Command line options will always override the values in the configuration file.
To use a configuration file, create a file named config within your top-level lightning directory or network subdirectory
(eg. ~/.lightning/config or ~/.lightning/bitcoin/config). See man -l doc/lightningd-config.5.
Further information
Pruning
c-lightning requires JSON-RPC access to a fully synchronized bitcoind in order to synchronize with the Bitcoin network.
Access to ZeroMQ is not required and bitcoind does not need to be run with txindex like other implementations.
The lightning daemon will poll bitcoind for new blocks that it hasn't processed yet, thus synchronizing itself with bitcoind.
If bitcoind prunes a block that c-lightning has not processed yet, e.g., c-lightning was not running for a prolonged period, then bitcoind will not be able to serve the missing blocks, hence c-lightning will not be able to synchronize anymore and will be stuck.
In order to avoid this situation you should be monitoring the gap between c-lightning's blockheight using lightning-cli getinfo and bitcoind's blockheight using bitcoin-cli getblockchaininfo.
If the two blockheights drift apart it might be necessary to intervene.
HD wallet encryption
You can encrypt the hsm_secret content (which is used to derive the HD wallet's master key) by passing the --encrypted-hsm startup argument, or by using the hsmtool (which you can find in the tool/ directory at the root of this repo) with the encrypt method. You can unencrypt an encrypted hsm_secret using the hsmtool with the decrypt method.

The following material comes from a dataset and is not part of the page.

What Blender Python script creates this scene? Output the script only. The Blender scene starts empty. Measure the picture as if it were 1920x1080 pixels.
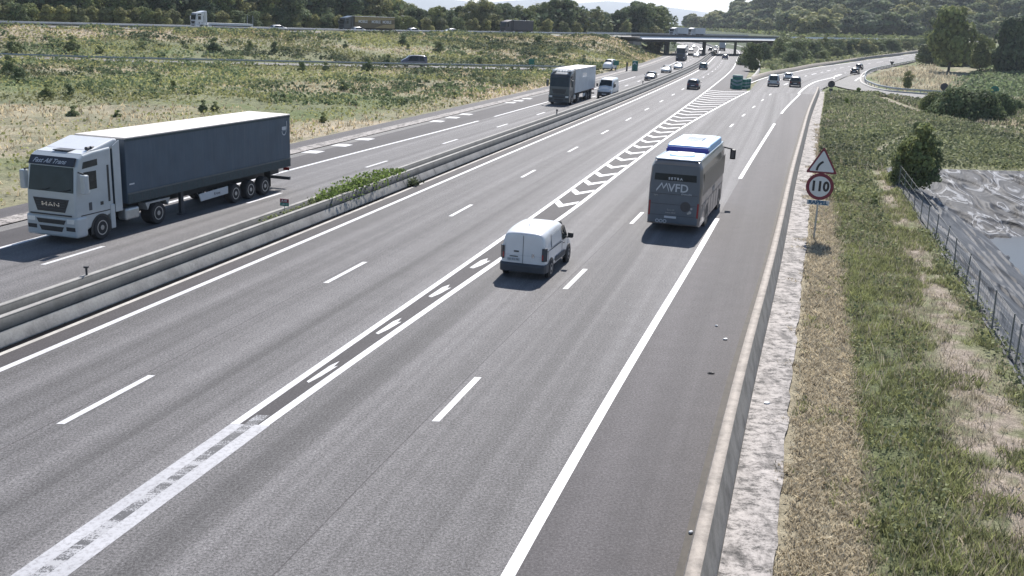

If you encrypt your hsm_secret, you will have to pass the --encrypted-hsm startup option to lightningd. Once your hsm_secret is encrypted, you will not be able to access your funds without your password, so please beware with your password management. Also beware of not feeling too safe with an encrypted hsm_secret: unlike for bitcoind where the wallet encryption can restrict the usage of some RPC command, lightningd always need to access keys from the wallet which is thus not locked (yet), even with an encrypted BIP32 master seed.
Developers
Developers wishing to contribute should start with the developer guide here.
You should also configure with --enable-developer to get additional checks and options.